According to some market sources, banker Ciprian Păltineanu and Adrian Tănase, Chief Investment Officer at NN Pensii România, will hold interviews in the beginning of next week with the Board of the BSE, after Ludwik Sobolewski's term expired in the summer.
Even though the BSE initially announced an internal selection process, there are rumors that head-hunter George Butunoiu is now in charge of the recruitment process.
The waiting list may include a few foreigners, including former BRD executive Jacek Panczyk, of the Corporate Banking Division.
At the end of October, BURSA wrote that in certain circles, the name of Ciprian Păltineanu, as CEO of the BSE is being discussed intensely. Recently, Adrian Tănase also joined the list, as the BSE seems to have scrapped the first selection, which began in September and in which it had already interviewed Paul Prodan, Andre Cappon and Ludwik Sobolewski, with the last being included by default, without submitting an application.
Ciprian Păltineanu was a head of the major companies division of UniCredit România, and in 2015, the bank had promoted him to the position of managing director and, business manager to the head of CEE Corporate and Investment Banking) of UniCredit/Bank Austria.
Adrian Tănase joined the NN group in 2006 and has over 16 years of experience on the capital market, with a focus on portfolio management.
Both candidates seem to be close to the group of banks that are BSE shareholders, which has dominated the policy of the exchange over the last few years, starting with the election as president of BCR chief economist, Lucian Anghel. Over all these years, independent brokers have battled banks over several issues, one of them being the pricing policy of the BSE. This year, the shareholders of the exchange have approved a new pricing plan, which introduces a flat fee per order of 0.95 lei, along with a cut of the variable fees.
This measure will place additional pressure on independent brokers next year, which will particularly affect the retail segment of the Exchange, the one which normally ensures the liquidity of the capital market.
Besides, this was the only criterion left which we still had to carry out for the BSE to be promoted to the status of emerging market by the FTSE Russel agency. Placed on the watchlist in 2016, the BSE saw no progress in 2017 and it is hard to be believed that it would be successful in 2018, considering it had no CEO for the last three months.

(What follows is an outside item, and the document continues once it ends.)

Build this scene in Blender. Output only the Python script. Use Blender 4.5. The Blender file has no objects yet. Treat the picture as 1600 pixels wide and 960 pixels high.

Once the management of the BSE succeeds in reaching an agreement on the new CEO, follows an unspecified period of time needed for his validation by the Financial Overnight Authority.
The board of the Exchange is now complete, after the validation of Radu Hanga, as its ninth member, following a three-month wait for the ASF, a situation similar to what has happened with the management of the SIFs.
If the BSE finds its CEO in December, it is not out of the question, based on previous experiences, that the validation by the ASF would be pushed to March, precisely when FTSE Russel is publishing the first spring assessment.
IF we add to that three months of getting the hang of things, we find that the BSE has already wasted a lot of time, and that because it has insisted on extending the term of Ludwik Sobolewski, with all the pertaining hubbub, instead of taking the right steps from the beginning.